Without the pictures, output the lines of the material from the very first through the one that holds "POLE1.material_slots[0].material = M['pole_patch']".
-- Begin Given material --
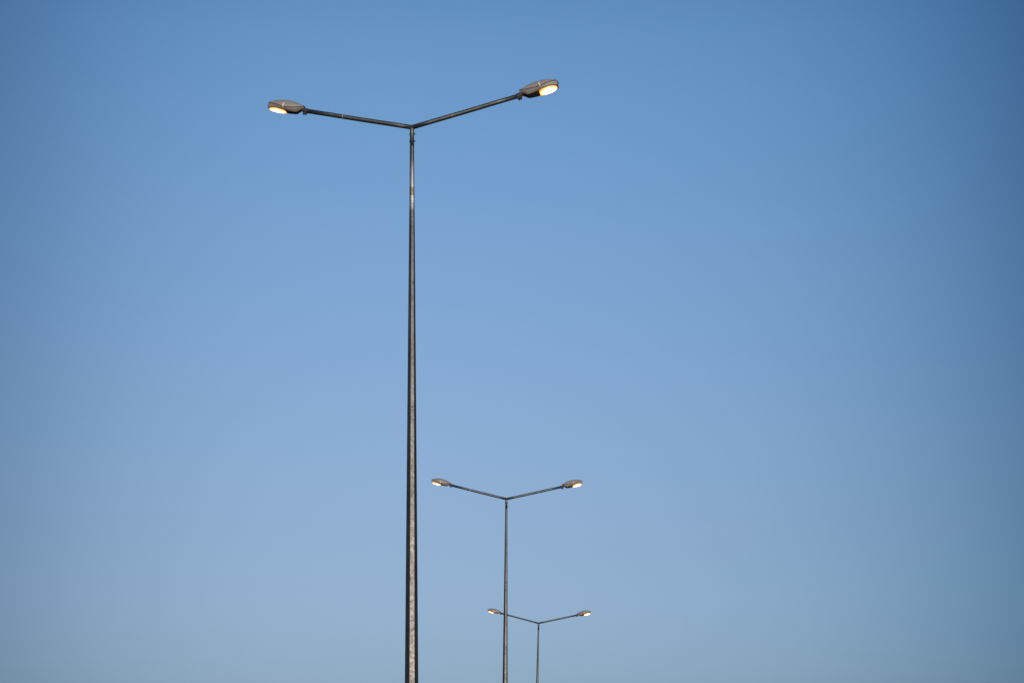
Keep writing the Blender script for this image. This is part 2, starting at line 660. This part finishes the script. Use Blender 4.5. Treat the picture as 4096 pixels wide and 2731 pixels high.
SPOTS = [   # x, y of the joint, lean to the side, turn about the mast, extra tilt of the arms
    (-1.644, 30.624, -.72, -6.5, -.9),
    (-.180, 62.910, .36, 1.4, .2),
    (1.249, 93.729, 1.45, -2.0, .3),
]
LABELS = [
    "tallest and nearest twin-arm street lamp, thick pale-striped mast left of centre",
    "middle-sized twin-arm street lamp standing between the nearest and the farthest one",
    "smallest and farthest twin-arm street lamp, one arm passing behind another mast",
]
first = make_lamp()
lamps = [first, copy_tree(first, None), copy_tree(first, None)]
POLE1 = [c for c in first.children if c.name.split('.')[0] == 'pole'][0]
for i, (px, py, lean, yaw, tilt) in enumerate(SPOTS):
    o = lamps[i]
    bx = px - math.tan(R(lean)) * TOP
    o.matrix_basis = Matrix.Translation((bx, py, 0)) @ Matrix.Rotation(R(lean), 4, 'Y') @ Matrix.Rotation(R(yaw), 4, 'Z')
    for c in o.children:
        if c.name.split('.')[0] in ('arm', 'lamp_head'):
            c.matrix_basis = Matrix.Translation((0, 0, TOP)) @ Matrix.Rotation(R(tilt), 4, 'Y') @ Matrix.Translation((0, 0, -TOP)) @ c.matrix_basis
    tag(o, LABELS[i], "street lamp", "twin-arm street lamps in a row")
# the masts' flats face the same way however the arms are turned
for o in [c for c in bpy.data.objects if c.name.split('.')[0] == 'street_lamp']:
    yaw = o.matrix_basis.to_euler().z
    for c in o.children:
        if c.name.split('.')[0] in ('pole', 'base_plate'):
            c.matrix_basis = Matrix.Rotation(-yaw, 4, 'Z')

POLE1.material_slots[0].link = 'OBJECT'
POLE1.material_slots[0].material = M['pole_patch']

# ------------------------------------------------------------------ wooden pole whose head just reaches the lower edge
D = 80.0
az = math.atan2((3956.5 - 2048) / 7964.4, math.cos(R(15.38)) + (1365.5 - 2729) / 7964.4 * -math.sin(R(15.38)))
m_wood, N, L, b = new_mat("tarred_wood")
co = N.new("ShaderNodeTexCoord").outputs["Object"]
L.new(nramp(N, L, noise(N, L, co, 20, 5, .7, (1, 1, .08)), [(.3, (.03, .022, .018)), (.7, (.085, .06, .05))]), b.inputs["Base Color"])
b.inputs["Roughness"].default_value = .85
ROOT = bpy.data.objects.new('wooden_pole', None)
col.objects.link(ROOT)
ROOT.location = (D * math.tan(az), D, 0)
bm = bmesh.new()
tube(bm, [(0, 0, -.3), (0, 0, 4), (0, 0, 9.41), (0, 0, 9.50)], [.19, .165, .138, .130], 20)
obj('shaft', bm, m_wood, ROOT, smooth=False)
bm = bmesh.new()
tube(bm, [(0, 0, 9.502), (0, 0, 9.51), (0, 0, 9.52)], [.137, .137, .10], 20)
obj('cap', bm, M['bolt'], ROOT)
tag(ROOT, "dark brown pole head just showing at the bottom edge near the right corner", "pole")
-- End Given material --
Final result
Keep writing the Blender script for this image. This is part 2, starting at line 660. This part finishes the script. Use Blender 4.5. Treat the picture as 4096 pixels wide and 2731 pixels high.
SPOTS = [   # x, y of the joint, lean to the side, turn about the mast, extra tilt of the arms
    (-1.644, 30.624, -.72, -6.5, -.9),
    (-.180, 62.910, .36, 1.4, .2),
    (1.249, 93.729, 1.45, -2.0, .3),
]
LABELS = [
    "tallest and nearest twin-arm street lamp, thick pale-striped mast left of centre",
    "middle-sized twin-arm street lamp standing between the nearest and the farthest one",
    "smallest and farthest twin-arm street lamp, one arm passing behind another mast",
]
first = make_lamp()
lamps = [first, copy_tree(first, None), copy_tree(first, None)]
POLE1 = [c for c in first.children if c.name.split('.')[0] == 'pole'][0]
for i, (px, py, lean, yaw, tilt) in enumerate(SPOTS):
    o = lamps[i]
    bx = px - math.tan(R(lean)) * TOP
    o.matrix_basis = Matrix.Translation((bx, py, 0)) @ Matrix.Rotation(R(lean), 4, 'Y') @ Matrix.Rotation(R(yaw), 4, 'Z')
    for c in o.children:
        if c.name.split('.')[0] in ('arm', 'lamp_head'):
            c.matrix_basis = Matrix.Translation((0, 0, TOP)) @ Matrix.Rotation(R(tilt), 4, 'Y') @ Matrix.Translation((0, 0, -TOP)) @ c.matrix_basis
    tag(o, LABELS[i], "street lamp", "twin-arm street lamps in a row")
# the masts' flats face the same way however the arms are turned
for o in [c for c in bpy.data.objects if c.name.split('.')[0] == 'street_lamp']:
    yaw = o.matrix_basis.to_euler().z
    for c in o.children:
        if c.name.split('.')[0] in ('pole', 'base_plate'):
            c.matrix_basis = Matrix.Rotation(-yaw, 4, 'Z')

POLE1.material_slots[0].link = 'OBJECT'
POLE1.material_slots[0].material = M['pole_patch']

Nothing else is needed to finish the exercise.